** Start of TASK INPUTS **

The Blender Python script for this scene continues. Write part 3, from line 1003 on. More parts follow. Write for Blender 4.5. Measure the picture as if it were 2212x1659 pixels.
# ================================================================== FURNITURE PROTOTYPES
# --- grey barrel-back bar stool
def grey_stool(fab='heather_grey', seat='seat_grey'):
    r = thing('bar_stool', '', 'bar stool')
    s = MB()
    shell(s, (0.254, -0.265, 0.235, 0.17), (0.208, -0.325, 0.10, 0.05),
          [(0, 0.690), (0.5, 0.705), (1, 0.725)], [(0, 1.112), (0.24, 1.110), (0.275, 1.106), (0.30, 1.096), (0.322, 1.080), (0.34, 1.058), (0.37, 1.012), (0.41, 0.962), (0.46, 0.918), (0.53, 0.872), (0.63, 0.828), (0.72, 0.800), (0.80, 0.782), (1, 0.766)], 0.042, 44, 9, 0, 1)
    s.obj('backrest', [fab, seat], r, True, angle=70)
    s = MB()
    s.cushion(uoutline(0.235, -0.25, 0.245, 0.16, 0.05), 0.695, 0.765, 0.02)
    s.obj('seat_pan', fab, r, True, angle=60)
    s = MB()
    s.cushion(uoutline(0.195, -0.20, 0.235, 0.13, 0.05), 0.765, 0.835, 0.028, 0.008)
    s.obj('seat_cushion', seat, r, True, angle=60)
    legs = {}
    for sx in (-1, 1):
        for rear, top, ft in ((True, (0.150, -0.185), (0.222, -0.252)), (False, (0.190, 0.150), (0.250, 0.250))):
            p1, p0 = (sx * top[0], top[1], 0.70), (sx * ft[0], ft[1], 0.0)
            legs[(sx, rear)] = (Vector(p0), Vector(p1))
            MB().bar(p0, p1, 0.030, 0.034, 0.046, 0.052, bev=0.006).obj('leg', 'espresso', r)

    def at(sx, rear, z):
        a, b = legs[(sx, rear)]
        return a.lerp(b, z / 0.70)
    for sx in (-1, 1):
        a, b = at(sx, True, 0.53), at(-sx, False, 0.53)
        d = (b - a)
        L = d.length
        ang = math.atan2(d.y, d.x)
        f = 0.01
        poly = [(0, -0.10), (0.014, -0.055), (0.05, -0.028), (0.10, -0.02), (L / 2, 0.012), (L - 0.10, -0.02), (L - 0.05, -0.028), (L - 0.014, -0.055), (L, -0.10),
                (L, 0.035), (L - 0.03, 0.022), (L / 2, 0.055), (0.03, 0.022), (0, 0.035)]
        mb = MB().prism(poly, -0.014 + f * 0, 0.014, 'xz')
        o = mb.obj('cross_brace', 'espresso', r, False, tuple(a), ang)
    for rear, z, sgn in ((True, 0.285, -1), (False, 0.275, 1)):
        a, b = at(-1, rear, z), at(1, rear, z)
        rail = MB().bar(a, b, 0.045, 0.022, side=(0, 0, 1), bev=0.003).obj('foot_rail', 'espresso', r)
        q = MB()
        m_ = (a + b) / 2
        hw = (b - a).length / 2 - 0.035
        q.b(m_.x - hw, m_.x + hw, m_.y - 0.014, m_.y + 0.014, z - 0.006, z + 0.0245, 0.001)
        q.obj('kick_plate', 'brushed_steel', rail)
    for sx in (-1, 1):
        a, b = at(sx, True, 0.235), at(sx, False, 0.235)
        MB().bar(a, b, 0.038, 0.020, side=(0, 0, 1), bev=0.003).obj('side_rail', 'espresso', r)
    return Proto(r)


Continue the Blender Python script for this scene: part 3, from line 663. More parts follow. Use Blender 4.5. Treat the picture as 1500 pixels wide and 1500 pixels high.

** End of TASK INPUTS **

Repeat the listing exactly, from its first line to its last.

» **CORRECT RESULT**
The Blender Python script for this scene continues. Write part 3, from line 1003 on. More parts follow. Write for Blender 4.5. Measure the picture as if it were 2212x1659 pixels.
# ================================================================== FURNITURE PROTOTYPES
# --- grey barrel-back bar stool
def grey_stool(fab='heather_grey', seat='seat_grey'):
    r = thing('bar_stool', '', 'bar stool')
    s = MB()
    shell(s, (0.254, -0.265, 0.235, 0.17), (0.208, -0.325, 0.10, 0.05),
          [(0, 0.690), (0.5, 0.705), (1, 0.725)], [(0, 1.112), (0.24, 1.110), (0.275, 1.106), (0.30, 1.096), (0.322, 1.080), (0.34, 1.058), (0.37, 1.012), (0.41, 0.962), (0.46, 0.918), (0.53, 0.872), (0.63, 0.828), (0.72, 0.800), (0.80, 0.782), (1, 0.766)], 0.042, 44, 9, 0, 1)
    s.obj('backrest', [fab, seat], r, True, angle=70)
    s = MB()
    s.cushion(uoutline(0.235, -0.25, 0.245, 0.16, 0.05), 0.695, 0.765, 0.02)
    s.obj('seat_pan', fab, r, True, angle=60)
    s = MB()
    s.cushion(uoutline(0.195, -0.20, 0.235, 0.13, 0.05), 0.765, 0.835, 0.028, 0.008)
    s.obj('seat_cushion', seat, r, True, angle=60)
    legs = {}
    for sx in (-1, 1):
        for rear, top, ft in ((True, (0.150, -0.185), (0.222, -0.252)), (False, (0.190, 0.150), (0.250, 0.250))):
            p1, p0 = (sx * top[0], top[1], 0.70), (sx * ft[0], ft[1], 0.0)
            legs[(sx, rear)] = (Vector(p0), Vector(p1))
            MB().bar(p0, p1, 0.030, 0.034, 0.046, 0.052, bev=0.006).obj('leg', 'espresso', r)

    def at(sx, rear, z):
        a, b = legs[(sx, rear)]
        return a.lerp(b, z / 0.70)
    for sx in (-1, 1):
        a, b = at(sx, True, 0.53), at(-sx, False, 0.53)
        d = (b - a)
        L = d.length
        ang = math.atan2(d.y, d.x)
        f = 0.01
        poly = [(0, -0.10), (0.014, -0.055), (0.05, -0.028), (0.10, -0.02), (L / 2, 0.012), (L - 0.10, -0.02), (L - 0.05, -0.028), (L - 0.014, -0.055), (L, -0.10),
                (L, 0.035), (L - 0.03, 0.022), (L / 2, 0.055), (0.03, 0.022), (0, 0.035)]
        mb = MB().prism(poly, -0.014 + f * 0, 0.014, 'xz')
        o = mb.obj('cross_brace', 'espresso', r, False, tuple(a), ang)
    for rear, z, sgn in ((True, 0.285, -1), (False, 0.275, 1)):
        a, b = at(-1, rear, z), at(1, rear, z)
        rail = MB().bar(a, b, 0.045, 0.022, side=(0, 0, 1), bev=0.003).obj('foot_rail', 'espresso', r)
        q = MB()
        m_ = (a + b) / 2
        hw = (b - a).length / 2 - 0.035
        q.b(m_.x - hw, m_.x + hw, m_.y - 0.014, m_.y + 0.014, z - 0.006, z + 0.0245, 0.001)
        q.obj('kick_plate', 'brushed_steel', rail)
    for sx in (-1, 1):
        a, b = at(sx, True, 0.235), at(sx, False, 0.235)
        MB().bar(a, b, 0.038, 0.020, side=(0, 0, 1), bev=0.003).obj('side_rail', 'espresso', r)
    return Proto(r)


Continue the Blender Python script for this scene: part 3, from line 663. More parts follow. Use Blender 4.5. Treat the picture as 1500 pixels wide and 1500 pixels high.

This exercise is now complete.